▶ _Your objective_:
Give every line back verbatim, dropping all images.

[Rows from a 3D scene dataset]
==================================================
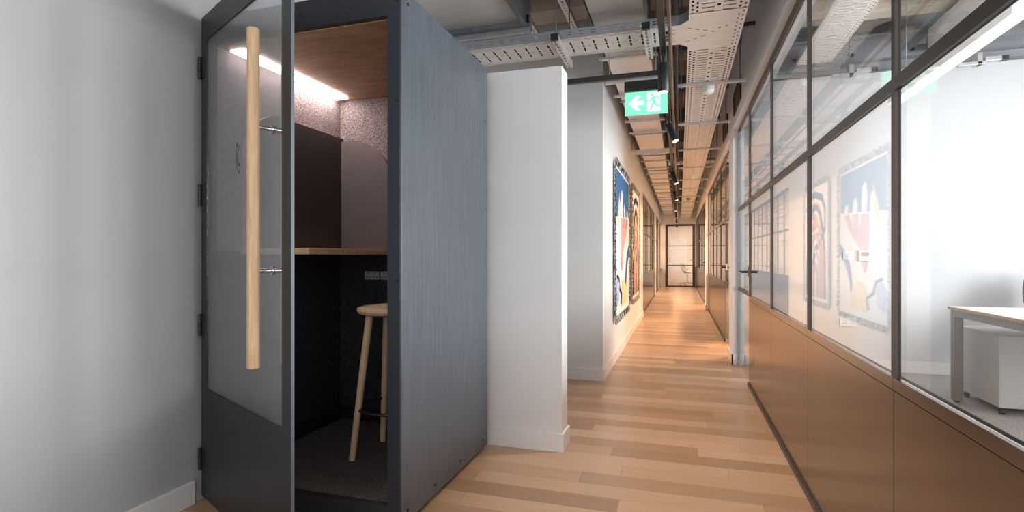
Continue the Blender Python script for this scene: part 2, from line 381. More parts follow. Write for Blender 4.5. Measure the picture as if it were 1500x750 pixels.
# end door
D = struct('door_5', None, loc=(.02, YE, 0))
B('door_frame', 'bronze_frame', D, (-.50, -.41, YE-.02, YE+.08, 0, 2.32), (.45, .54, YE-.02, YE+.08, 0, 2.32), (-.41, .45, YE-.02, YE+.08, 2.25, 2.32), (-.41, .45, YE-.02, YE+.08, 0, .05))
B('door_rail', 'bronze_frame', D, (-.41, .45, YE, YE+.04, 1.50, 1.53)); B('door_rail', 'bronze_frame', D, (-.41, .45, YE, YE+.04, .79, .82))
B('glass_pane', 'glass', D, (-.41, .45, YE+.015, YE+.025, .05, .79), (-.41, .45, YE+.015, YE+.025, .82, 1.50), (-.41, .45, YE+.015, YE+.025, 1.53, 2.25))
bm = bmesh.new(); tube(bm, (.49, YE-.02, .98), (.49, YE-.08, .98), .012); tube(bm, (.50, YE-.08, .98), (.37, YE-.08, .98), .011)
obj('door_handle', bm, 'chrome', D, smooth=True)

# ------------------------------------------------------------------ phone booth
bx0, bx1, by0, by1, bz0, bz1 = -2.085, -1.07, 1.925, 2.95, .03, 2.21
booth = thing('phone_booth', 'dark stained office phone booth with its framed glass door standing ajar', 'phone booth', ((bx0+bx1)/2, (by0+by1)/2, 0))
B('side_panel', 'stain', booth, (bx1-.03, bx1, by0+.012, by1, bz0, bz1), bevel=.0015)
B('side_panel', 'stain', booth, (bx0, bx0+.025, by0+.03, by1, bz0, bz1))
B('back_panel', 'booth_black', booth, (bx0+.025, bx1-.03, by1-.02, by1, bz0, bz1))
B('top_panel', 'booth_black', booth, (bx0+.025, bx1-.03, by0+.03, by1-.02, bz1-.03, bz1))
B('front_frame', 'booth_black', booth, (-1.127, bx1-.001, by0, by0+.012, bz0+.001, bz1), (-1.127, bx1-.03, by0+.012, by0+.06, bz0+.001, bz1-.03), (bx0, bx0+.035, by0, by0+.03, bz0, bz1), (bx0+.035, -1.127, by0, by0+.03, 2.094, bz1), (bx0+.035, -1.127, by0, by0+.03, bz0, .112))
T('screw', 'black', booth, [((-1.085, by0+.001, z), (-1.085, by0-.003, z)) for z in (2.15, 1.75, 1.02, .64, .18)], .006)
T('screw', 'black', booth, [((x, by0+.001, z), (x, by0-.003, z)) for x in (-1.3, -1.55, -1.8) for z in (2.15, .07)], .006)
T('screw', 'black', booth, [((bx1-.001, y, .075), (bx1+.003, y, .075)) for y in (1.99, 2.25, 2.55, 2.88)]+[((bx1-.001, 1.99, 2.16), (bx1+.003, 1.99, 2.16))], .007)
T('screw', 'black', booth, [((bx1-.001, 2.92, z), (bx1+.0015, 2.92, z)) for z in (.5, .9, 1.4, 1.9)], .004)
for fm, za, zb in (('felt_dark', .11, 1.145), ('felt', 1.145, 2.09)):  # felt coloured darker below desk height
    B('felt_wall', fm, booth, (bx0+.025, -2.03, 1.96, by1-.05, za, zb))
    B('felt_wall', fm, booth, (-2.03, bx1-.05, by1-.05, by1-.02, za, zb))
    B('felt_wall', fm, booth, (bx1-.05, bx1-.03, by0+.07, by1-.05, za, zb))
B('kick_board', 'black', booth, (-2.03, -2.012, 1.99, by1-.062, .112, .19), (-2.03, -1.125, by1-.062, by1-.05, .112, .19))
B('booth_floor', 'felt_floor', booth, (bx0+.03, bx1-.035, 1.955, by1-.05, .08, .11))
B('booth_ceiling', 'oak_v', booth, (bx0+.03, bx1-.03, 1.955, by1-.05, 2.09, 2.11))
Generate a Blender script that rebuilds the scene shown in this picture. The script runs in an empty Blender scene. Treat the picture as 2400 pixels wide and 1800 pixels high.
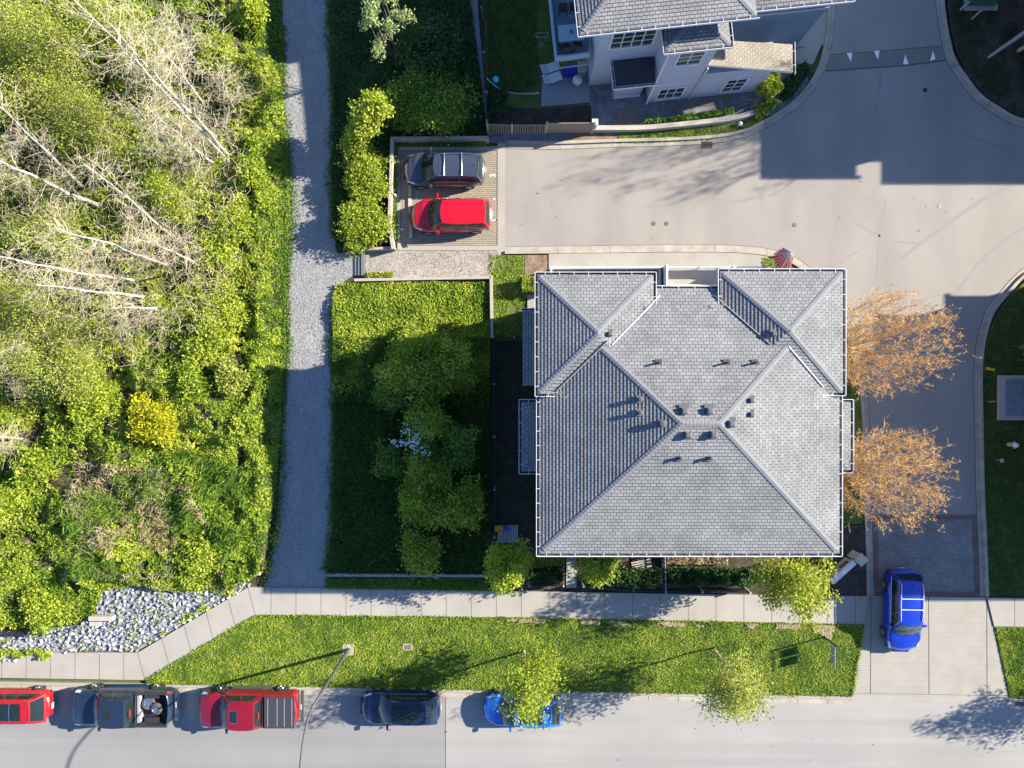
import bpy, math, random
import numpy as np
from mathutils import Vector, Matrix
R = math.radians
sc = bpy.context.scene
col = sc.collection
rng = np.random.default_rng(7)
random.seed(7)

# ------------------------------------------------------------------ camera, sky, sun, exposure
CAMH = 39.0; PPM = 41.0            # camera height (m), photo pixels per metre on the ground
cd = bpy.data.cameras.new('camera'); cam = bpy.data.objects.new('camera', cd); col.objects.link(cam)
cam.location = (0, 0, CAMH); cam.rotation_euler = (0, 0, 0)
cd.sensor_width = 36; cd.sensor_fit = 'HORIZONTAL'
cd.lens = 36 * CAMH / (2400 / PPM)
cd.clip_start = 0.5; cd.clip_end = 2000
sc.camera = cam
SUN_EL = R(26.5); SUN_DIR = Vector((0.966*math.cos(SUN_EL), 0.259*math.cos(SUN_EL), math.sin(SUN_EL)))
w = bpy.data.worlds.new('World'); sc.world = w; w.use_nodes = True
nt = w.node_tree; bg = nt.nodes['Background']
sky = nt.nodes.new('ShaderNodeTexSky'); sky.sky_type = 'NISHITA'; sky.sun_disc = False
sky.sun_elevation = SUN_EL; sky.sun_rotation = R(75); sky.altitude = 100
wbm = nt.nodes.new('ShaderNodeMixRGB'); wbm.blend_type = 'MULTIPLY'; wbm.inputs[0].default_value = 1; wbm.inputs[2].default_value = (.86, 1.0, 1.22, 1)
nt.links.new(sky.outputs[0], wbm.inputs[1]); nt.links.new(wbm.outputs[0], bg.inputs[0]); bg.inputs[1].default_value = 0.072
sky.ozone_density = 3.0; sky.air_density = 1.0; sky.dust_density = 0.3
sd = bpy.data.lights.new('sun', 'SUN'); sun = bpy.data.objects.new('sun', sd); col.objects.link(sun)
sd.energy = 4.9; sd.angle = R(0.5); sd.color = (1.0, 0.905, 0.755)
sun.rotation_euler = SUN_DIR.to_track_quat('Z', 'Y').to_euler(); sun.location = (60, 16, 60)
sc.view_settings.view_transform = 'Standard'; sc.view_settings.look = 'None'
sc.view_settings.exposure = 1.74; sc.view_settings.gamma = 1
sc.render.resolution_x = 1024; sc.render.resolution_y = 768
try:
    sc.cycles.max_bounces = 5; sc.cycles.transparent_max_bounces = 4
except Exception: pass

# ------------------------------------------------------------------ helpers
def W(px, py, h=0.0):
    """photo pixel + height above ground -> world point"""
    s = PPM * CAMH / (CAMH - h)
    return Vector(((px - 1200) / s, (900 - py) / s, h))
def P2(pts, h=0.0): return [tuple(W(x, y, h)[:2]) for x, y in pts]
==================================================
▶ _Output_:
Continue the Blender Python script for this scene: part 2, from line 381. More parts follow. Write for Blender 4.5. Measure the picture as if it were 1500x750 pixels.
# end door
D = struct('door_5', None, loc=(.02, YE, 0))
B('door_frame', 'bronze_frame', D, (-.50, -.41, YE-.02, YE+.08, 0, 2.32), (.45, .54, YE-.02, YE+.08, 0, 2.32), (-.41, .45, YE-.02, YE+.08, 2.25, 2.32), (-.41, .45, YE-.02, YE+.08, 0, .05))
B('door_rail', 'bronze_frame', D, (-.41, .45, YE, YE+.04, 1.50, 1.53)); B('door_rail', 'bronze_frame', D, (-.41, .45, YE, YE+.04, .79, .82))
B('glass_pane', 'glass', D, (-.41, .45, YE+.015, YE+.025, .05, .79), (-.41, .45, YE+.015, YE+.025, .82, 1.50), (-.41, .45, YE+.015, YE+.025, 1.53, 2.25))
bm = bmesh.new(); tube(bm, (.49, YE-.02, .98), (.49, YE-.08, .98), .012); tube(bm, (.50, YE-.08, .98), (.37, YE-.08, .98), .011)
obj('door_handle', bm, 'chrome', D, smooth=True)

# ------------------------------------------------------------------ phone booth
bx0, bx1, by0, by1, bz0, bz1 = -2.085, -1.07, 1.925, 2.95, .03, 2.21
booth = thing('phone_booth', 'dark stained office phone booth with its framed glass door standing ajar', 'phone booth', ((bx0+bx1)/2, (by0+by1)/2, 0))
B('side_panel', 'stain', booth, (bx1-.03, bx1, by0+.012, by1, bz0, bz1), bevel=.0015)
B('side_panel', 'stain', booth, (bx0, bx0+.025, by0+.03, by1, bz0, bz1))
B('back_panel', 'booth_black', booth, (bx0+.025, bx1-.03, by1-.02, by1, bz0, bz1))
B('top_panel', 'booth_black', booth, (bx0+.025, bx1-.03, by0+.03, by1-.02, bz1-.03, bz1))
B('front_frame', 'booth_black', booth, (-1.127, bx1-.001, by0, by0+.012, bz0+.001, bz1), (-1.127, bx1-.03, by0+.012, by0+.06, bz0+.001, bz1-.03), (bx0, bx0+.035, by0, by0+.03, bz0, bz1), (bx0+.035, -1.127, by0, by0+.03, 2.094, bz1), (bx0+.035, -1.127, by0, by0+.03, bz0, .112))
T('screw', 'black', booth, [((-1.085, by0+.001, z), (-1.085, by0-.003, z)) for z in (2.15, 1.75, 1.02, .64, .18)], .006)
T('screw', 'black', booth, [((x, by0+.001, z), (x, by0-.003, z)) for x in (-1.3, -1.55, -1.8) for z in (2.15, .07)], .006)
T('screw', 'black', booth, [((bx1-.001, y, .075), (bx1+.003, y, .075)) for y in (1.99, 2.25, 2.55, 2.88)]+[((bx1-.001, 1.99, 2.16), (bx1+.003, 1.99, 2.16))], .007)
T('screw', 'black', booth, [((bx1-.001, 2.92, z), (bx1+.0015, 2.92, z)) for z in (.5, .9, 1.4, 1.9)], .004)
for fm, za, zb in (('felt_dark', .11, 1.145), ('felt', 1.145, 2.09)):  # felt coloured darker below desk height
    B('felt_wall', fm, booth, (bx0+.025, -2.03, 1.96, by1-.05, za, zb))
    B('felt_wall', fm, booth, (-2.03, bx1-.05, by1-.05, by1-.02, za, zb))
    B('felt_wall', fm, booth, (bx1-.05, bx1-.03, by0+.07, by1-.05, za, zb))
B('kick_board', 'black', booth, (-2.03, -2.012, 1.99, by1-.062, .112, .19), (-2.03, -1.125, by1-.062, by1-.05, .112, .19))
B('booth_floor', 'felt_floor', booth, (bx0+.03, bx1-.035, 1.955, by1-.05, .08, .11))
B('booth_ceiling', 'oak_v', booth, (bx0+.03, bx1-.03, 1.955, by1-.05, 2.09, 2.11))
Generate a Blender script that rebuilds the scene shown in this picture. The script runs in an empty Blender scene. Treat the picture as 2400 pixels wide and 1800 pixels high.
import bpy, math, random
import numpy as np
from mathutils import Vector, Matrix
R = math.radians
sc = bpy.context.scene
col = sc.collection
rng = np.random.default_rng(7)
random.seed(7)

# ------------------------------------------------------------------ camera, sky, sun, exposure
CAMH = 39.0; PPM = 41.0            # camera height (m), photo pixels per metre on the ground
cd = bpy.data.cameras.new('camera'); cam = bpy.data.objects.new('camera', cd); col.objects.link(cam)
cam.location = (0, 0, CAMH); cam.rotation_euler = (0, 0, 0)
cd.sensor_width = 36; cd.sensor_fit = 'HORIZONTAL'
cd.lens = 36 * CAMH / (2400 / PPM)
cd.clip_start = 0.5; cd.clip_end = 2000
sc.camera = cam
SUN_EL = R(26.5); SUN_DIR = Vector((0.966*math.cos(SUN_EL), 0.259*math.cos(SUN_EL), math.sin(SUN_EL)))
w = bpy.data.worlds.new('World'); sc.world = w; w.use_nodes = True
nt = w.node_tree; bg = nt.nodes['Background']
sky = nt.nodes.new('ShaderNodeTexSky'); sky.sky_type = 'NISHITA'; sky.sun_disc = False
sky.sun_elevation = SUN_EL; sky.sun_rotation = R(75); sky.altitude = 100
wbm = nt.nodes.new('ShaderNodeMixRGB'); wbm.blend_type = 'MULTIPLY'; wbm.inputs[0].default_value = 1; wbm.inputs[2].default_value = (.86, 1.0, 1.22, 1)
nt.links.new(sky.outputs[0], wbm.inputs[1]); nt.links.new(wbm.outputs[0], bg.inputs[0]); bg.inputs[1].default_value = 0.072
sky.ozone_density = 3.0; sky.air_density = 1.0; sky.dust_density = 0.3
sd = bpy.data.lights.new('sun', 'SUN'); sun = bpy.data.objects.new('sun', sd); col.objects.link(sun)
sd.energy = 4.9; sd.angle = R(0.5); sd.color = (1.0, 0.905, 0.755)
sun.rotation_euler = SUN_DIR.to_track_quat('Z', 'Y').to_euler(); sun.location = (60, 16, 60)
sc.view_settings.view_transform = 'Standard'; sc.view_settings.look = 'None'
sc.view_settings.exposure = 1.74; sc.view_settings.gamma = 1
sc.render.resolution_x = 1024; sc.render.resolution_y = 768
try:
    sc.cycles.max_bounces = 5; sc.cycles.transparent_max_bounces = 4
except Exception: pass

# ------------------------------------------------------------------ helpers
def W(px, py, h=0.0):
    """photo pixel + height above ground -> world point"""
    s = PPM * CAMH / (CAMH - h)
    return Vector(((px - 1200) / s, (900 - py) / s, h))
def P2(pts, h=0.0): return [tuple(W(x, y, h)[:2]) for x, y in pts]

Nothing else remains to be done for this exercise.